The result could very well be a worst case scenario. Not only will the most major oil and gas deposits be opened up to exploitation by oil and gas corporations, thus further feeding climate change, but massive "green" and "renewable" energy projects will rise along the East and West Coasts.

So how on earth is it that I'm opposed to "green" and "renewable" energy development? Why do I keep putting these words in quotation marks?

In truth there is nothing green about wind farm arrays and tidal generators the size and nature which of which are currently being designed and contemplated along the OCS. We're talking about huge industrial operations with major ocean bottom footprints, surface water footprints, and atmospheric footprints. These projects will undoubtedly have negative consequences for ocean life, from whales to plankton. There is nothing "green" about any of this except that these projects will, once in place, emit less carbon into the atmosphere than hydrocarbon projects.

Furthermore, these kinds of projects do nothing to address one of the most critical issues of energy: decentralization and localization. Without decentralizing the ways we produce energy, and relocating production closer to the point of consumption, we are simply carrying on the ecologically destructive and economically dangerous status quo. We're encouraging energy development by transnational corporations and investment banks for their profit instead of fostering community self-reliance and control over energy.

The kicker to Salazar's plan seems to be that the areas of the OCS where the major oil and gas actually does lie - Gulf of Mexico and Alaska - is where Interior will be moving ahead full steam to sign lease agreements. Drill baby, drill! So we're likely to get the worst possible solution. More carbon-based energy development plus pseudo-green projects that may simultaneously palliate the public and do great damage to marine ecosystems.

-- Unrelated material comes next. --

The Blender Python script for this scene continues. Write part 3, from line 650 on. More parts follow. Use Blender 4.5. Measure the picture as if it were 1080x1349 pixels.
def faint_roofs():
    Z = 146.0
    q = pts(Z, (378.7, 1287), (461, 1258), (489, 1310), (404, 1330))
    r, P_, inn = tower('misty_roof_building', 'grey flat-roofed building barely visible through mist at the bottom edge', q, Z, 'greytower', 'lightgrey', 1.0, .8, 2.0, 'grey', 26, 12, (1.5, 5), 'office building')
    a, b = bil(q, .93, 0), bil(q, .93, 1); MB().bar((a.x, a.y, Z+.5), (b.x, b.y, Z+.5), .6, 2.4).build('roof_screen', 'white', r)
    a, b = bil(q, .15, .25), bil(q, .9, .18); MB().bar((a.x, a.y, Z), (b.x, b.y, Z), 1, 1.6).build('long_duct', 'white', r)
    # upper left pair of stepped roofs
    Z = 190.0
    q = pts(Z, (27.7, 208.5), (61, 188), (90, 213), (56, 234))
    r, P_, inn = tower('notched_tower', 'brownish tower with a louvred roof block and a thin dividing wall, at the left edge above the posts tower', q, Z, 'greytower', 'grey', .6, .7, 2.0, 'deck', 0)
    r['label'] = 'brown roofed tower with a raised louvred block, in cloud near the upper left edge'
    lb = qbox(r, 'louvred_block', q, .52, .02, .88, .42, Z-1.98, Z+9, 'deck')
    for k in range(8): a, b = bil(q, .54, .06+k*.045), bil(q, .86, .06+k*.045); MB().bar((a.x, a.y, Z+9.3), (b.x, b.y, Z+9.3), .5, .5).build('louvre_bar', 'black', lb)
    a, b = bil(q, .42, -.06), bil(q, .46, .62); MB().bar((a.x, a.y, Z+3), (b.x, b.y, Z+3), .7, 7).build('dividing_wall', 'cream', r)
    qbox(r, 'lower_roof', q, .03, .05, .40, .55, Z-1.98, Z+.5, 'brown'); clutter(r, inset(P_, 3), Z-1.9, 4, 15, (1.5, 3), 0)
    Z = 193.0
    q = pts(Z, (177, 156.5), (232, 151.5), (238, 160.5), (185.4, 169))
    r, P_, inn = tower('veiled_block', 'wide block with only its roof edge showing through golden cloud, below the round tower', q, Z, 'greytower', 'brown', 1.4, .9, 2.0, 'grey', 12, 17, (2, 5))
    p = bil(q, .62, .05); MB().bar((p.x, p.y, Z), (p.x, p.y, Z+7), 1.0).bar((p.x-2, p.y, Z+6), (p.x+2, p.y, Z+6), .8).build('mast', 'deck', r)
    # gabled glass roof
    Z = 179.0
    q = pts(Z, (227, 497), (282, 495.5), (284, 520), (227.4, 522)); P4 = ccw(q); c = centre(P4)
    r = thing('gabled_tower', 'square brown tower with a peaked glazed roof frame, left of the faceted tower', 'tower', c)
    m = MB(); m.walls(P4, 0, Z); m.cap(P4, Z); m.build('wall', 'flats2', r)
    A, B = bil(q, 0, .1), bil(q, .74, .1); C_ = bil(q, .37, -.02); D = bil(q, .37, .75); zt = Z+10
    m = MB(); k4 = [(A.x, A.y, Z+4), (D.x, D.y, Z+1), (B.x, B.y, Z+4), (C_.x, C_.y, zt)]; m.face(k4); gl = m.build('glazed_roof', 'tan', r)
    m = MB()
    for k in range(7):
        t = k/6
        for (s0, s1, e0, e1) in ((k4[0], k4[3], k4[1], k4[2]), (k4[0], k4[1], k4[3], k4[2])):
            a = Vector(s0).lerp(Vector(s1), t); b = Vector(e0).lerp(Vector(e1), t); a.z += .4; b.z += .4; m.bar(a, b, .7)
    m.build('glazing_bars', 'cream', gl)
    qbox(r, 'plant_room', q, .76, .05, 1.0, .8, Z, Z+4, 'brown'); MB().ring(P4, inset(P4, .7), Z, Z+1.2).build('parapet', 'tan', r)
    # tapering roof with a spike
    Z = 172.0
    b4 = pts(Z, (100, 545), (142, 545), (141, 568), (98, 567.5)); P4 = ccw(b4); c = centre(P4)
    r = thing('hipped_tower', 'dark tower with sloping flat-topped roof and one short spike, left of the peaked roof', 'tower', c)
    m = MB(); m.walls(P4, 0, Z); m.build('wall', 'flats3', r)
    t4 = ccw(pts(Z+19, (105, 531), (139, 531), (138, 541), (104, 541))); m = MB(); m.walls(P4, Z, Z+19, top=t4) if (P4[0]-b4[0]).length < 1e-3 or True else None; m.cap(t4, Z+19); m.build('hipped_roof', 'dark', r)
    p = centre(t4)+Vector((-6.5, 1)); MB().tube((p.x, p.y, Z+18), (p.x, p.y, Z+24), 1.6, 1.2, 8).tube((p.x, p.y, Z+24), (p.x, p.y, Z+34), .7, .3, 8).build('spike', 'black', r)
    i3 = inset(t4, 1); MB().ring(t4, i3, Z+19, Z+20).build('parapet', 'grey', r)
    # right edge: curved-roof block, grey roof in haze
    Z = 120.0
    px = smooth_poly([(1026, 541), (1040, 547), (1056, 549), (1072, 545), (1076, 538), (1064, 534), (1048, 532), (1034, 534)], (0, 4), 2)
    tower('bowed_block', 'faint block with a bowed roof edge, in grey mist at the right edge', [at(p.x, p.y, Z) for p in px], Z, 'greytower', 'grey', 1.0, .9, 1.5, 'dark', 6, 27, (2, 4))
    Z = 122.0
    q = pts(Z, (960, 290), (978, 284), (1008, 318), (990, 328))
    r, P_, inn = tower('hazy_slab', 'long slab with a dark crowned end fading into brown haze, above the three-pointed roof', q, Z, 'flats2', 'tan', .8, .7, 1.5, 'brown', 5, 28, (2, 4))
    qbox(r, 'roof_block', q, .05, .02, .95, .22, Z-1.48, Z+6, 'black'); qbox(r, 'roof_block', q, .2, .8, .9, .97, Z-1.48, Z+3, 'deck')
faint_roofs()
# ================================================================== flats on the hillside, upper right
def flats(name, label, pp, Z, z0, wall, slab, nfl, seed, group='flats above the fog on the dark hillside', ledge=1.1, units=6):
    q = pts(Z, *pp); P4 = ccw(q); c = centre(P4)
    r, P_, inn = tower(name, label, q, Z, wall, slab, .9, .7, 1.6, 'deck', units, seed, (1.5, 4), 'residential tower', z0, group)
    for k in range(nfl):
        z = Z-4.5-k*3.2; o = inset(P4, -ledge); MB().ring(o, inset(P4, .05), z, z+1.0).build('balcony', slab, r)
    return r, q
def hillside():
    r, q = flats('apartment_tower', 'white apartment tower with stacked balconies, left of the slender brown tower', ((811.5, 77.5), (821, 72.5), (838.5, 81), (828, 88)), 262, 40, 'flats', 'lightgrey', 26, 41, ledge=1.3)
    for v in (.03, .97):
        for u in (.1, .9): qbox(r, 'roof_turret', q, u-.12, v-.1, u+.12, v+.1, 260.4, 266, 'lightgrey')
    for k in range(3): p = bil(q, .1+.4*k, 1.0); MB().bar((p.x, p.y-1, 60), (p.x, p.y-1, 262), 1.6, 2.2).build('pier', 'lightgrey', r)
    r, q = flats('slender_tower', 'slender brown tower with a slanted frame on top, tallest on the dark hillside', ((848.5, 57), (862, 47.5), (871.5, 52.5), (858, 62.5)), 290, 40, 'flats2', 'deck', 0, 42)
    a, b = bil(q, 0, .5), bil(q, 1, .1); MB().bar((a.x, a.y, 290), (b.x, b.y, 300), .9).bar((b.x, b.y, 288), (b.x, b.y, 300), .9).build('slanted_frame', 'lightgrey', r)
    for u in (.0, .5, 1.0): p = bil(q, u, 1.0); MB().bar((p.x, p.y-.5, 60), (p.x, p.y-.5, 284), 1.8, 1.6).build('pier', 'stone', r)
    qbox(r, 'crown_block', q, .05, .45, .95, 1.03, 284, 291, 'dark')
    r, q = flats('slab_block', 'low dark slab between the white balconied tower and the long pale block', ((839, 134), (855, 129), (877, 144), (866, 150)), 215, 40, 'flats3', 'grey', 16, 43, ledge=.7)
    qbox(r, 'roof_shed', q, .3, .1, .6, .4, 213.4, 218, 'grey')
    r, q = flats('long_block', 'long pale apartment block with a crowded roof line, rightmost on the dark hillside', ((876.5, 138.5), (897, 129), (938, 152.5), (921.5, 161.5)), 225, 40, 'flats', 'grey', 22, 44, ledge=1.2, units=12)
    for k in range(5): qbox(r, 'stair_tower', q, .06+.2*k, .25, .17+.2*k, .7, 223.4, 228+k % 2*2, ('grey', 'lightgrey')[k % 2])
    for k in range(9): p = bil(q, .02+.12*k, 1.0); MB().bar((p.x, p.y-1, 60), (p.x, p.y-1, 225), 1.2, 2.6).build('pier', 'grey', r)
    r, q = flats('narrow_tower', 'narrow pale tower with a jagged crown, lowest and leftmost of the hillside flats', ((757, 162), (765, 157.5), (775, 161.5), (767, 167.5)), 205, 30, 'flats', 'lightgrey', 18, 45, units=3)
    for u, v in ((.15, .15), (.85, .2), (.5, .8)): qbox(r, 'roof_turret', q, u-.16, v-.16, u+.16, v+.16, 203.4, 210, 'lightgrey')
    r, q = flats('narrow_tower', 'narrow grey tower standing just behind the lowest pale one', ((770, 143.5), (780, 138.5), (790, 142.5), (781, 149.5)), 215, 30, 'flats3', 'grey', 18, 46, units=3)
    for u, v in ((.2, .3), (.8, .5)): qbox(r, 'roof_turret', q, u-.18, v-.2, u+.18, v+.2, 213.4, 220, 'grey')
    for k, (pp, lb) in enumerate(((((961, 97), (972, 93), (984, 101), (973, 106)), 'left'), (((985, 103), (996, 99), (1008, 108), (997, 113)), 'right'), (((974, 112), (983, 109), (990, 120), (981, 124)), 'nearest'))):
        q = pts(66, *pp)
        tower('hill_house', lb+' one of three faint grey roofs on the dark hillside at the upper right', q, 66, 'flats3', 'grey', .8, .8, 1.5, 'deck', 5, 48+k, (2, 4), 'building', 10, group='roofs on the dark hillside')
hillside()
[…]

Salazar's next stop is Alaska. Then it's on to San Francisco:
When: Thursday, April 16, 2009
Doors open at 8 AM, event begins at 9 AM

Where:
Mission Bay Conference Center at UCSF
Robertson Auditorium
1675 Owens Street
San Francisco, CA
My advice to those who care to find a better solution? Oppose all oil and gas drilling in all federal OCS territories, not just your local coastline. And go much further; attack the idea that these "renewable" projects are appropriate in their size and design. If we are serious about dealing with the ecological crisis we have precipitated we should be withdrawing our destructive presence from the oceans, not expanding them. Demand a more decentralized and localized energy plan from the administration. This might mean moving away from the Interior Department as a broker of resources. The era of the US government selling off our sacred forests, mountains, rivers and oceans for corporations profit and consumer pleasure must end.

1 comment:

butterfly said...

Once again, thank you for your insightful critiques. We rarely hear this type of critical analysis of "green energy" in the media or even in the alternative media sources. I really like the sound of creating decentralized and localized energy controlled by the people but the construction and creation of the machinery necessary to produce enough energy for a small city of 50,000 people would also have negative environmental impacts. Even more complicated, what if we live in a desert, where local energy production is nearly impossible?